Up to and including the line with "above aisle floor", write out the listing from its first line, minus the pictures.

◆ ◆ ◆

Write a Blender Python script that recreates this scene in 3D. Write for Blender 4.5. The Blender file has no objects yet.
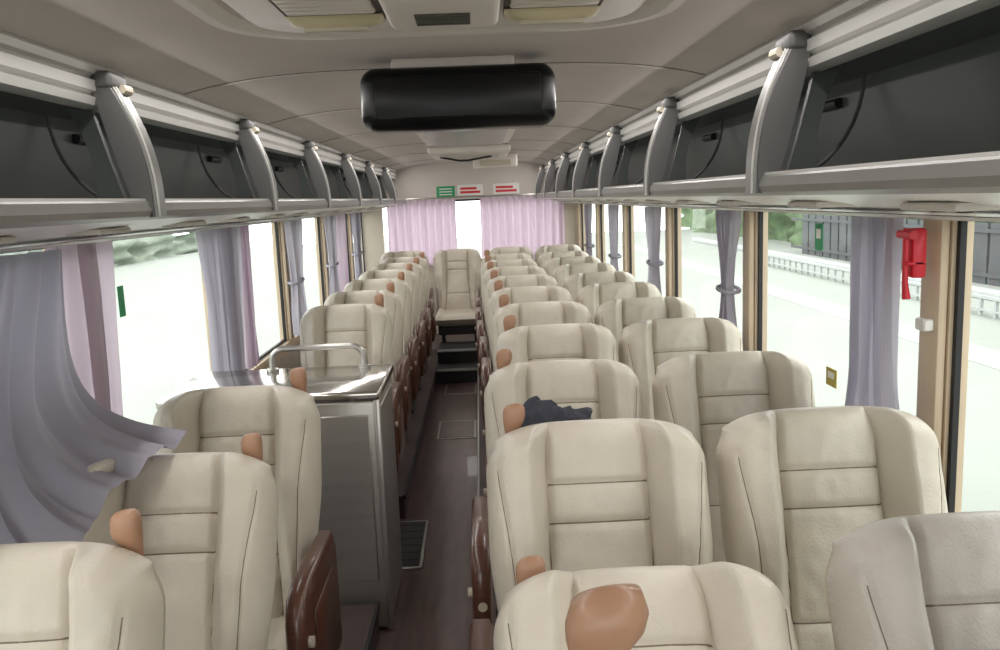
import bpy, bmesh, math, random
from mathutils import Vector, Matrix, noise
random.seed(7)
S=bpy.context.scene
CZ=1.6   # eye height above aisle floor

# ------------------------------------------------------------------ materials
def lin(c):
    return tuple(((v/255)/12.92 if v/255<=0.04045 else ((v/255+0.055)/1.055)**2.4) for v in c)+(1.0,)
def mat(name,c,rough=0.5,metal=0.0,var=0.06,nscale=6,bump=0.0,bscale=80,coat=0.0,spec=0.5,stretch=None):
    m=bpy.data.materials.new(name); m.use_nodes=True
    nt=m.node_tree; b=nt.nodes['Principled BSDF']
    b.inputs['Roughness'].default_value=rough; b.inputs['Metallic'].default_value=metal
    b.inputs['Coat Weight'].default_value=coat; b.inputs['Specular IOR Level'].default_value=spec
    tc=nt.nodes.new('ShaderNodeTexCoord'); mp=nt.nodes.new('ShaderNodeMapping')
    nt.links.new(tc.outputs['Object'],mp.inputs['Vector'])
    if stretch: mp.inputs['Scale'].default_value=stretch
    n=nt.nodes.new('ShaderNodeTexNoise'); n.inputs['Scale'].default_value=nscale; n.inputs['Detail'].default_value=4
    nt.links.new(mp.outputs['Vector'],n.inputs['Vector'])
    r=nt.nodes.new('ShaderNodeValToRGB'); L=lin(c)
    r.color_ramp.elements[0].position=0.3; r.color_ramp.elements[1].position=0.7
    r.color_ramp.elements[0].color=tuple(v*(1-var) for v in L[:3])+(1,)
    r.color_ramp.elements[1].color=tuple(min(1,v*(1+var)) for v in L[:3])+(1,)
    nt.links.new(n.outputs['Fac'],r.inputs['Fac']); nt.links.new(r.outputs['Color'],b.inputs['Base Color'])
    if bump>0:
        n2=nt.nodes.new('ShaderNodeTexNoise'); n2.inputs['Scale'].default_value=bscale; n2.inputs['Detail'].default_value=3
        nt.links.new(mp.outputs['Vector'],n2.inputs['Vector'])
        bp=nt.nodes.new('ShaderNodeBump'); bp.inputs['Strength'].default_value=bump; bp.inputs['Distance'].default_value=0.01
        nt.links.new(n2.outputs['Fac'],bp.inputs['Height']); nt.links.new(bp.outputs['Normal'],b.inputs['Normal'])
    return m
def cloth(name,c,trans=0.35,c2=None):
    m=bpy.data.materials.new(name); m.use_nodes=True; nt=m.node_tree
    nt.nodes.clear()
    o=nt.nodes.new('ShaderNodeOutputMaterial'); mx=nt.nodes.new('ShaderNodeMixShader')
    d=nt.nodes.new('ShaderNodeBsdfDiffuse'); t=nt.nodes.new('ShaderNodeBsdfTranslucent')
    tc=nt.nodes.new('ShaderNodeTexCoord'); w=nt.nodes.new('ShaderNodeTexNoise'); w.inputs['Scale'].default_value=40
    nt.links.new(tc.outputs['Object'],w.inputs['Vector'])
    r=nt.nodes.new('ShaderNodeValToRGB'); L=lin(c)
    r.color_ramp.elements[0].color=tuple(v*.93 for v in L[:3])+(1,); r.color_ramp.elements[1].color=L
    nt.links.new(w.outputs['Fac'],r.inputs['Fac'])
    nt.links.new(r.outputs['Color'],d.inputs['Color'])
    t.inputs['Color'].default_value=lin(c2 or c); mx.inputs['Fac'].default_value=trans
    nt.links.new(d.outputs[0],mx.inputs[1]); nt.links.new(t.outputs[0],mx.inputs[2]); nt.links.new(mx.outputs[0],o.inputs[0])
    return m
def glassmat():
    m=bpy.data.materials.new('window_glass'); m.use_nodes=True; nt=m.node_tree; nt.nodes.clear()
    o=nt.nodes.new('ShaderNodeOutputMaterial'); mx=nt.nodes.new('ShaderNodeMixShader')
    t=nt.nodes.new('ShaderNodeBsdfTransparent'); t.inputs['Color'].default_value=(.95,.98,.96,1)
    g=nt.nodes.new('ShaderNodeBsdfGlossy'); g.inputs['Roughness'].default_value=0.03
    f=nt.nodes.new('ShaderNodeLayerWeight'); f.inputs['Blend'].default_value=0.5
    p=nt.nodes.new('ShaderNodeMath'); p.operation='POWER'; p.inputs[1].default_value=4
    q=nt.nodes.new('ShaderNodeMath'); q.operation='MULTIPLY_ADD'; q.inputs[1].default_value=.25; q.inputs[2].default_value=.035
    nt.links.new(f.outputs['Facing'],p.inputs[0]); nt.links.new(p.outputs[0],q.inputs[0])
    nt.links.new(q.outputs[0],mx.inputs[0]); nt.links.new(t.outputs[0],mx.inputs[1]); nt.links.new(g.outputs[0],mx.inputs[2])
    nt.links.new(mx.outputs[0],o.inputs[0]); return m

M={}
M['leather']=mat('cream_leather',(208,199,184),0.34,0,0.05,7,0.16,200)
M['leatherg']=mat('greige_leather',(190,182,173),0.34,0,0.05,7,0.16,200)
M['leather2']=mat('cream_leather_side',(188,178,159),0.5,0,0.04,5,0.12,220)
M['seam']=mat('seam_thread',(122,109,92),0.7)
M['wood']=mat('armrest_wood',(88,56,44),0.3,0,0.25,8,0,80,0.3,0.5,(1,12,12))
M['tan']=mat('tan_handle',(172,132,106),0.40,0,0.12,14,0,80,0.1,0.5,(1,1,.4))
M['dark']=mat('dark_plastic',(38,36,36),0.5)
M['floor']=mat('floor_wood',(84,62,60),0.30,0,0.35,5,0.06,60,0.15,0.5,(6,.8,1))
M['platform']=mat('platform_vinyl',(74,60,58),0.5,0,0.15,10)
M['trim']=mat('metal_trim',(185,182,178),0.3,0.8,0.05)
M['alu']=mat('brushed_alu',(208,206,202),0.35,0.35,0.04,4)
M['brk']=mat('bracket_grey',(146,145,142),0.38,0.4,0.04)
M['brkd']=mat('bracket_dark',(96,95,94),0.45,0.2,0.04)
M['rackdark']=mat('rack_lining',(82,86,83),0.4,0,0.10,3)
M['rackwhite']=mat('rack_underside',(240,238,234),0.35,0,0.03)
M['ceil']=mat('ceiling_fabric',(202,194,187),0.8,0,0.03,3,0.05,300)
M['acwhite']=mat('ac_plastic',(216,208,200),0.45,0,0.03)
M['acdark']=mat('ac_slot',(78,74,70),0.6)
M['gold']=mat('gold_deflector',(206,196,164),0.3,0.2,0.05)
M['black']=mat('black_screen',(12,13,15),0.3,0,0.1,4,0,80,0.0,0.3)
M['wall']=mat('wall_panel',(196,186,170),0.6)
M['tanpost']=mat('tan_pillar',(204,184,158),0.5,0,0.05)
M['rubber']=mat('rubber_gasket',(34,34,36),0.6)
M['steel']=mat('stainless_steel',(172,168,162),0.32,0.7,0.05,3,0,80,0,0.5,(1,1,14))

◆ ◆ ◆

* Expected answer:
Write a Blender Python script that recreates this scene in 3D. Write for Blender 4.5. The Blender file has no objects yet.
import bpy, bmesh, math, random
from mathutils import Vector, Matrix, noise
random.seed(7)
S=bpy.context.scene
CZ=1.6   # eye height above aisle floor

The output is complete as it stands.